First of all no matter how well behaved your toddler is they will always throw a fit at the least convenient time. This is when you want to crawl under a rock and hide till they stop because in that moment you feel like your child is going to explode from being so pissed off. What have I learned from this? Well, first of all, when your toddler is throwing a tantrum, the last thing that is going to make your toddler calm down is yelling at or spanking them. I mean, if you are pissed off at someone, is them reacting to you in anger going to make you cool down? No. 

The start of crocodile tears!

The tears stopped the second he realized I was going to take a picture. He is already a ham!

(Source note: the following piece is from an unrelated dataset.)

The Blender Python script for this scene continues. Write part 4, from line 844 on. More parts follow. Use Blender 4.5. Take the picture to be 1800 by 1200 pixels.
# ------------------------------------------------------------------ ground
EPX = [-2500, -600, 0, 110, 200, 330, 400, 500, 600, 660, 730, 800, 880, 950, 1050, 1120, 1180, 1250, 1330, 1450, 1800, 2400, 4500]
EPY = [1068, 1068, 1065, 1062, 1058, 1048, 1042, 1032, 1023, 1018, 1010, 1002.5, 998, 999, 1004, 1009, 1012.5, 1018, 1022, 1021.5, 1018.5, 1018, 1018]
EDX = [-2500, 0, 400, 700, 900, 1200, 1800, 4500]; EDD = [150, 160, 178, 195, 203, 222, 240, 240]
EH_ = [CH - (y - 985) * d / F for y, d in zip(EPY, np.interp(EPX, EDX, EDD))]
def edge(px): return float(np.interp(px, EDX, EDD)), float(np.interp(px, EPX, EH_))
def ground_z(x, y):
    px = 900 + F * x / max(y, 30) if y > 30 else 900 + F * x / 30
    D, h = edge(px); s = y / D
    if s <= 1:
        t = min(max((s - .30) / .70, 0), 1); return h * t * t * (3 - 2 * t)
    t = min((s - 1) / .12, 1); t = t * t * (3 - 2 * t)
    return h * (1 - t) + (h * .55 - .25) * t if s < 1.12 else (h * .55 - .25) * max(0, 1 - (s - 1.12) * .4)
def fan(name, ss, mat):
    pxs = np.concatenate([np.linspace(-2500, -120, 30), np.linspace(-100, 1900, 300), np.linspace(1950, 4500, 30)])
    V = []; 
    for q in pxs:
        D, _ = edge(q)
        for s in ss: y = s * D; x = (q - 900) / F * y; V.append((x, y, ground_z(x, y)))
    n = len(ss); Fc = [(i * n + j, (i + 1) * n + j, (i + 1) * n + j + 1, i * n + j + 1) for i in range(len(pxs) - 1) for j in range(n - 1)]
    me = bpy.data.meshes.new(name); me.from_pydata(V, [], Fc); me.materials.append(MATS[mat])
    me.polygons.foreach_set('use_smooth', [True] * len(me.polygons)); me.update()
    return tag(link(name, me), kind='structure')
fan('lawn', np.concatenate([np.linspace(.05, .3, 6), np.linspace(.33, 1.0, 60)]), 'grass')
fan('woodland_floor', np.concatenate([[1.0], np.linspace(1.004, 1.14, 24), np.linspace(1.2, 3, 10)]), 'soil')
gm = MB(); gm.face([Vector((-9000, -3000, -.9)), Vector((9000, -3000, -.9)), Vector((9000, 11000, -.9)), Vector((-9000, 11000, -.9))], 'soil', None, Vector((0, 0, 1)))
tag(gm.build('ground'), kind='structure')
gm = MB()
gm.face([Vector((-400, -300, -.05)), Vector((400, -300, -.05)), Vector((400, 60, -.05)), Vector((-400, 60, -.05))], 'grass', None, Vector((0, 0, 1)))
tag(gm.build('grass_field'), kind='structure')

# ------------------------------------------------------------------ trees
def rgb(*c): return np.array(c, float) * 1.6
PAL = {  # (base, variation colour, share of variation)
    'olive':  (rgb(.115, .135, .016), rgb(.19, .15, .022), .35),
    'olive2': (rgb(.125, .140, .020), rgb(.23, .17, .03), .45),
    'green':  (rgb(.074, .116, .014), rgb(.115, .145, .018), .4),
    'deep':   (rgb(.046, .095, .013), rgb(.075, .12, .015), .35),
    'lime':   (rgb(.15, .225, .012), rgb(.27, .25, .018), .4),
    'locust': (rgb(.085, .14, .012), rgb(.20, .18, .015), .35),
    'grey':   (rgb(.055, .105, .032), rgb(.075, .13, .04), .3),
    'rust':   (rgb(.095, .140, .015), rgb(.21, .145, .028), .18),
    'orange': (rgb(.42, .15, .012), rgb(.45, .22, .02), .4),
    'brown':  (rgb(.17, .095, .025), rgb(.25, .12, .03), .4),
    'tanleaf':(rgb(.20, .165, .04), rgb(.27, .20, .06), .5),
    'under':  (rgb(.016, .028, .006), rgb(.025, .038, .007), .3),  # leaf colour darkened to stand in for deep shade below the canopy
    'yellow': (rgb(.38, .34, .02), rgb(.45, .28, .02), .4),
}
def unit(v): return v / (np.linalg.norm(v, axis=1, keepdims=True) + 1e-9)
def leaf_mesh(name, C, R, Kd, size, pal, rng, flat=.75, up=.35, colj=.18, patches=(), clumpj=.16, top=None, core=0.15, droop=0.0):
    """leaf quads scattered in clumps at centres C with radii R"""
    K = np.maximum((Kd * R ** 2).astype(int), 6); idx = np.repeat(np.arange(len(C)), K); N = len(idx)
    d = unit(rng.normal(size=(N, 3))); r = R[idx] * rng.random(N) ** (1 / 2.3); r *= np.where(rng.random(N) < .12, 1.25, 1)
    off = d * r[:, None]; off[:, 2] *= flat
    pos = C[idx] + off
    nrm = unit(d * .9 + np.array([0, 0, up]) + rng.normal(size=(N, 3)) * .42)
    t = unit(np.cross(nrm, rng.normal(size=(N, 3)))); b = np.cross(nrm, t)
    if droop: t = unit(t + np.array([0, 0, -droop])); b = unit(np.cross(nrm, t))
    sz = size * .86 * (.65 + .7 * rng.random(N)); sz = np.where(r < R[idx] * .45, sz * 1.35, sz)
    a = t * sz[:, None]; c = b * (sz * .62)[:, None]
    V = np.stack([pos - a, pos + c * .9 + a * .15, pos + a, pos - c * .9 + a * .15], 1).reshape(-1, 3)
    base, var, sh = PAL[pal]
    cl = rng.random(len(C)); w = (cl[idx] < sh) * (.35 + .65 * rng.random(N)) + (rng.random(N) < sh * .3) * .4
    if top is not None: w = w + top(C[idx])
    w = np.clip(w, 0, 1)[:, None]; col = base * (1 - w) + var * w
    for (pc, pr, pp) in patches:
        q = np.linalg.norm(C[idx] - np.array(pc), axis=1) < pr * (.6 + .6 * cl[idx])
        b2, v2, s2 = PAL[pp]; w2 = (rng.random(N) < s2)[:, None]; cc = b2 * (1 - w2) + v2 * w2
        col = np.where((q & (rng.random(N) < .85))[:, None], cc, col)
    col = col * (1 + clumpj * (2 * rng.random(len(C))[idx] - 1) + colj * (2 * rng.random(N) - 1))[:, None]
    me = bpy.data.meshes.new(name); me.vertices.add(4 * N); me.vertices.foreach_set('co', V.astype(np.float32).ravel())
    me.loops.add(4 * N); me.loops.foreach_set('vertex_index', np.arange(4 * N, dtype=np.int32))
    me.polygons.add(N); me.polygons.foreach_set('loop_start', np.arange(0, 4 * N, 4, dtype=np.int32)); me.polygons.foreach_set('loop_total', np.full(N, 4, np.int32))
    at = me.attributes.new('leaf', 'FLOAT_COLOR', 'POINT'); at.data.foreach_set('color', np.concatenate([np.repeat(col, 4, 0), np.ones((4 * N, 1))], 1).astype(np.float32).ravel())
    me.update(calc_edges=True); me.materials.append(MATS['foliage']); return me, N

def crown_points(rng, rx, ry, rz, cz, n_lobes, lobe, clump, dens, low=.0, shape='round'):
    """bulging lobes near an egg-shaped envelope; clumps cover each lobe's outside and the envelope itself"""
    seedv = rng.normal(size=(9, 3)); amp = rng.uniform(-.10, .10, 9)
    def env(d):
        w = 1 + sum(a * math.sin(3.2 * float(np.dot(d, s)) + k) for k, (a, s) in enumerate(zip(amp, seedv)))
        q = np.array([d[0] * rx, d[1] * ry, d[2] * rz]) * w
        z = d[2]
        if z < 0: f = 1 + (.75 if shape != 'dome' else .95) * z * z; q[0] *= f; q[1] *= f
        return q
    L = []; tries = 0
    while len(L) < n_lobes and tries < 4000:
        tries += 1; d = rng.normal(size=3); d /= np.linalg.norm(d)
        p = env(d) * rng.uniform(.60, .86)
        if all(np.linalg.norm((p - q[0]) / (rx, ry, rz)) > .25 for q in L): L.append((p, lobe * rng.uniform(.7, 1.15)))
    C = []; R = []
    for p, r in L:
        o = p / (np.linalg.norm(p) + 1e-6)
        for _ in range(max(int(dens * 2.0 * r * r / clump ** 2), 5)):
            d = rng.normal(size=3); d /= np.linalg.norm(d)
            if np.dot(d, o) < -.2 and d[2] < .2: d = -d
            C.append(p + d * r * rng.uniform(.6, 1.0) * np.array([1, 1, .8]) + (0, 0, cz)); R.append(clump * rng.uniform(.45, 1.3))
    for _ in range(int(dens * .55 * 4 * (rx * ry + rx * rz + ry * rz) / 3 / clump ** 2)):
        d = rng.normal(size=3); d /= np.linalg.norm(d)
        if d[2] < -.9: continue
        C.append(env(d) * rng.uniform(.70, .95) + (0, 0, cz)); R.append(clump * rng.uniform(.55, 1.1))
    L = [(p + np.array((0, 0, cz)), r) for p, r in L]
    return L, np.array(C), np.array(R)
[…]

Now I am not saying I am perfect and always handle these situations with the perfect amount of grace and control but I do try. Distractions are also my friend in these situations. Usually Ace will get upset and if we move him along to something more interesting he stops whining. If that doesn’t work sometimes just letting the tantrum run its course is all that needs to be done. That isn’t always the easiest thing to handle if you are stressed and in a hurry but I am telling you, these kids can smell fear, and will act on it! 

Playing with his friend before he later bit her 🙁

Biting, hitting, pinching, pushing and pulling hair seems to also be one of the many “joys” of toddlerhood. Ace has done some of these to some of his little friends and I can tell you every time I felt like the worlds worse mother. I know Ace isn’t a “bad” or mean child. He is quite the opposite. He is easy going and friendly but he is still trying to figure out how to get what he wants, what is and isn’t going to hurt his friend and sometimes does things because he wants to see what will happen. He has had these things done to him as well and of course I understand that this isn’t some defective toddler harming my child and the parents aren’t going around teaching them its ok to act like this. It is a fact of life, some or most toddlers are going to have a time in their life when they do something to hurt their friend and to put it simply, it sucks.

He wouldn’t let go of this Frog!

What’s mine is mine and what’s yours is mine! This is something I watch on a daily basis with Ace and his little friends. They all want the same toy at the same time. If someone else has it, too bad, someone is taking it from the other one. Toddlers think they own everything. Heck, I was at the doctors and I was giving Ace some yogurt melts and a little girl came up to me and tried to grab them from me. She probably has them at her house and just assumed they belong to her. Her father apologized but seriously? My kid would have done the same thing, I am sure of it.

Care free and happy!

I am not saying all of Toddlerhood is scary. In fact I love this age. My son is hysterical, lovable and still thinks I am pretty awesome. He even has his own signature booty dance. To be honest he is free entertainment when we go to parties. He loves to make others laugh. Its just a skill he already has leaving us to believe we are in big trouble when he starts school. Class clown, anyone? He loves his friends, is carefree and has a true zest for life. No matter how many times I want to pull my hair out or scream there are 100 more times I want to just hang out with my little guy because to me, he really is the most amazing person on this planet.